De rechtbank heeft de identiteit van de opgeëiste persoon vastgesteld en het EAB onderzocht. Dit EAB was uitgevaardigd door de Sąd Okręgowy w Gdańsku op 8 augustus 2019 en betrof een vonnis van 29 juli 2014, waarbij aan de opgeëiste persoon een gevangenisstraf van twee jaar was opgelegd. De rechtbank heeft vastgesteld dat er geen onvoorwaardelijke verzetgarantie was, zoals vereist door artikel 12 van de Overleveringswet (OLW). De rechtbank concludeerde dat de opgeëiste persoon niet in persoon was verschenen bij de behandeling van het vonnis in Polen, wat een weigeringsgrond voor overlevering vormt.
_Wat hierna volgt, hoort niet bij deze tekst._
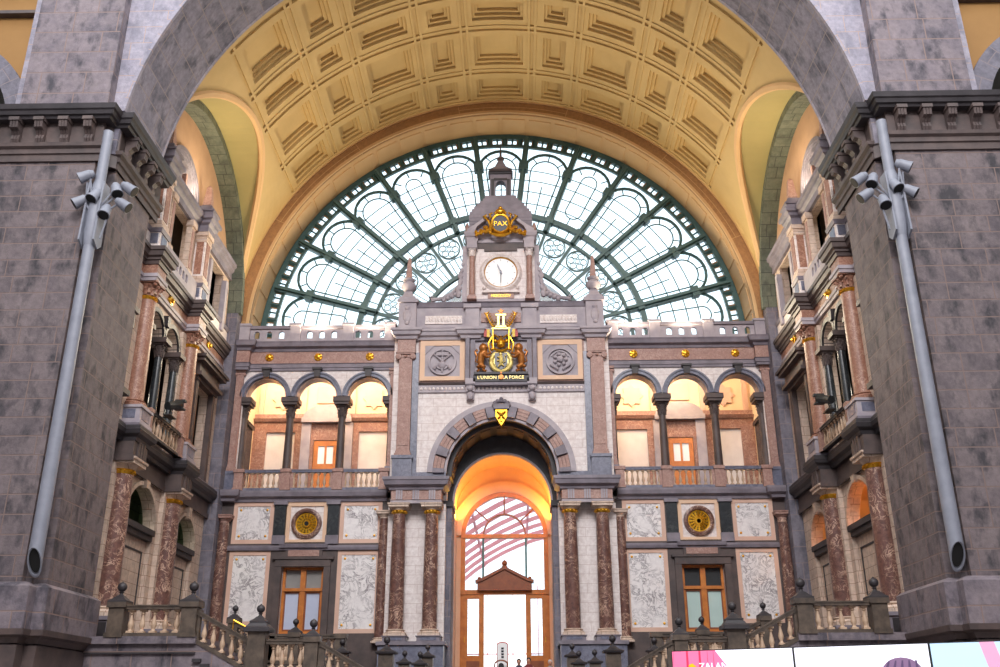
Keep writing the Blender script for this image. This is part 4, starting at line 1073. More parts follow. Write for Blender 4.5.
# ---- keystone cartouche
t=Thing('keystone_shield','gilded shield with grey carved crown on the keystone of the central arch','cartouche',(0,44.2,14.4))
m=MB(); m.box(-.38,.38,44.0,44.5,15.25,15.5)
for k in range(7): a=R(180*k/6); m.ball((.34*cos(a),44.1,15.45+.22*sin(a)),.12,8)
m.ball((0,44.05,15.75),.1,8); t.part('crown',m,'grey',True)
m=MB(); m.prism([(-.28,15.2),(.28,15.2),(.27,14.85),(.12,14.6),(0,14.4),(-.12,14.6),(-.27,14.85)],44.02,44.5); 
m.tube([(0,43.98,14.6),(0,43.98,15.1)],.05,6); m.tube([(-.2,43.98,15.1),(.16,43.96,14.75)],.045,6); m.tube([(.2,43.98,15.1),(-.16,43.96,14.75)],.045,6); m.ball((0,43.98,14.92),.1,8); t.part('shield',m,'gold')
for s in(-1,1):
    m=MB(); c=s*1.5; m.box(c-.24,c+.24,44.1,44.6,16.55,16.84); m.box(c-.2,c+.2,44.2,44.6,16.2,16.55); m.ball((c,44.15,16.35),.14,8,(1.2,.8,1)); m.ball((c,44.2,15.98),.16,8,(1,.6,1.3)); m.box(c-.18,c+.18,44.3,44.6,15.8,16.2)
    single('carved_console','carved stone console under the '+LR(s)+' end of the coat of arms frame','bracket',m,'greyl',(c,44.3,15.8),'carved consoles')

# ---- obelisk finials on the attic
for s in(-1,1):
    t=Thing('obelisk_finial','pinkish stone obelisk on a bulbous urn, '+LR(s)+' of the clock tower','finial',(s*4.7,44.6,21.12),'attic obelisks')
    c=(s*4.7,44.6,21.12)
    t.part('base',MB().lathe([(.4,0),(.4,.14),(.3,.2),(.2,.42),(.2,.5)],c=c,sq=True),'greyl')
    t.part('urn',MB().lathe([(.14,.5),(.22,.56),(.36,.74),(.38,.9),(.3,1.02),(.2,1.08),(.3,1.16),(.32,1.22),(.18,1.3)],c=c,n=16),'greyl',True)
    t.part('obelisk',MB().lathe([(.17,1.28),(.15,1.36),(.08,2.36),(.02,2.5)],c=c,sq=True),'redl')

# ---- clock tower
t=Thing('clock_tower','stone clock tower aedicule rising in front of the lunette window','clock tower',(0,44.7,21.0))
t.part('body',MB().box(-1.28,1.28,44.4,45.6,21.0,24.4).box(-1.75,1.75,44.6,45.6,21.0,24.6),'pink')
t.part('podium',MB().box(-1.95,1.95,44.3,45.6,20.98,21.12),'greyl')
m=MB(); m.mould([(-1.72,45.4),(-1.72,44.1),(-1.2,44.1),(-1.2,44.35),(1.2,44.35),(1.2,44.1),(1.72,44.1),(1.72,45.4)],[(-.2,24.3),(.03,24.3),(.03,24.5),(.1,24.55),(.16,24.7),(.16,24.78),(-.2,24.82)]); t.part('entablature',m,'greyl')
m=MB(); m.mould([(-1.2,44.4),(1.2,44.4)],[(0,23.98),(.05,24.0),(.05,24.28),(0,24.3)]); m.box(-.85,.85,44.3,44.4,23.82,24.2); t.part('frieze',m,'brownst')
for s in(-1,1):
    c=(s*1.46,44.2,21.12); 
    t.part('colonnette_pedestal',MB().lathe([(.24,-.12),(.24,.0),(.2,.02),(.2,.12)],c=c,sq=True),'redl')
    t.part('colonnette',MB().lathe([(.17,.12),(.2,.16),(.15,.22),(.15,.3),(.13,2.3),(.15,2.32)],c=c,n=14),'redl',True)
    me=get(('c','cn'),lambda:corinth_mesh(.13,.42,'pink')); t.inst('colonnette_capital',me,(c[0],c[1],c[2]+2.3))
    t.part('colonnette_block',MB().box(s*1.46-.26,s*1.46+.26,43.95,44.4,23.84,24.3),'greyl')
    # carved scroll strips and side volutes
    m=MB(); m.box(s*1.74,s*1.98,44.5,45.2,21.1,24.2); 
    for k in range(6): m.ball((s*(1.95+.04*(5-k)),44.5,21.5+.33*k),.16-.012*k,8,(1,.7,1.2))
    m.tube([(s*2.0,44.5,22.9),(s*2.12,44.5,22.5),(s*2.02,44.5,22.2),(s*2.2,44.5,21.8),(s*2.15,44.5,21.3)],[.06,.1,.08,.12,.1],8)
    t.part('scroll_pilaster',m,'greyl',True)
    m=MB(); m.tube([(s*2.2,44.6,21.9),(s*2.5,44.6,21.55),(s*3.0,44.6,21.3),(s*3.5,44.6,21.2),(s*3.6,44.6,21.35),(s*3.45,44.6,21.42)],[.08,.1,.1,.12,.1,.06],8)
    for k in range(4): m.ball((s*(2.3+.2*k),44.6,21.5-.1*k),.13,8)
    t.part('volute',m,'greyl',True)
    t.part('pinnacle',MB().lathe([(.12,24.8),(.12,25.0),(.07,25.1),(.12,25.25),(.1,25.4),(.03,25.6)],c=(s*1.75,44.6,0),n=10),'redl',True)
# curved broken pediment
for s in(-1,1):
    m=MB(); pts=[(s*1.72,24.8),(s*1.72,24.95),(s*1.4,25.15),(s*1.05,25.42),(s*.75,25.72),(s*.6,25.72),(s*.85,25.4),(s*1.2,25.1),(s*1.35,24.8)]
    m.prism(pts,44.0,44.5); t.part('pediment_scroll',m,'greyl')
t.part('pediment_wall',MB().box(-1.3,1.3,44.45,45.3,24.8,25.4),'greyl')
# bell roof and lantern
def sqroof(prof,c,mat,nm,dy=.42):
    b=MB(); rows=[]
    for hx,z in prof:
        hy=hx*dy; rows.append([b.V(c[0]+a*hx,c[1]+q*hy,z) for a,q in((-1,-1),(1,-1),(1,1),(-1,1))])
    for p,q in zip(rows,rows[1:]):
        for k in range(4): j=(k+1)%4; b.F(p[k],p[j],q[j],q[k])
    b.F(*reversed(rows[0])); b.F(*rows[-1]); return t.part(nm,b,mat)
rp=[(1.6,24.8),(1.62,25.6),(1.62,26.0),(1.55,26.12),(1.42,26.35),(1.22,26.62),(1.03,26.85),(.9,27.0),(.84,27.12),(.76,27.27)]
def rint(z):
    for (h0,z0),(h1,z1) in zip(rp,rp[1:]):
        if z0<=z<=z1: return h0+(h1-h0)*(z-z0)/(z1-z0)
    return rp[-1][0]
cr=[]
for k in range(13):
    z0=24.8+.19*k; z1=z0+.19; h=rint((z0+z1)/2); cr+=[(h+.025,z0),(h+.025,z1-.03),(h-.015,z1-.03),(h-.015,z1)]
sqroof(cr,(0,45.0),'grey','bell_roof')
m=MB(); m.prism(rect(-.58,.58,27.27,28.7),44.75,45.2,[arch_poly(0,.27,27.3,27.95,12)]); t.part('lantern',m,'grey')
t.part('lantern_cornice',MB().box(-.66,.66,44.68,45.3,28.62,28.78).box(-.36,.36,44.7,44.8,28.25,28.36).box(-.5,-.34,44.7,44.8,27.3,28.3).box(.34,.5,44.7,44.8,27.3,28.3),'dark')
sqroof([(.62,28.78),(.5,28.88),(.3,29.1),(.16,29.45),(.1,29.6)],(0,45.0),'grey','lantern_roof',.9)
t.part('spire',MB().lathe([(.1,29.55),(.2,29.66),(.2,29.76),(.07,29.86),(.05,30.1),(.015,30.7)],c=(0,45,0),n=10),'brownst',True)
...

Uiteindelijk heeft de rechtbank de overlevering geweigerd en het bevel tot overleveringsdetentie opgeheven. De uitspraak is gedaan door mr. M.T.C. de Vries, voorzitter, en mrs. E. de Rooij en V.V. Essenburg, rechters, in aanwezigheid van griffier R. Rog. Tegen deze uitspraak staat geen gewoon rechtsmiddel open, zoals vermeld in artikel 29, tweede lid, OLW.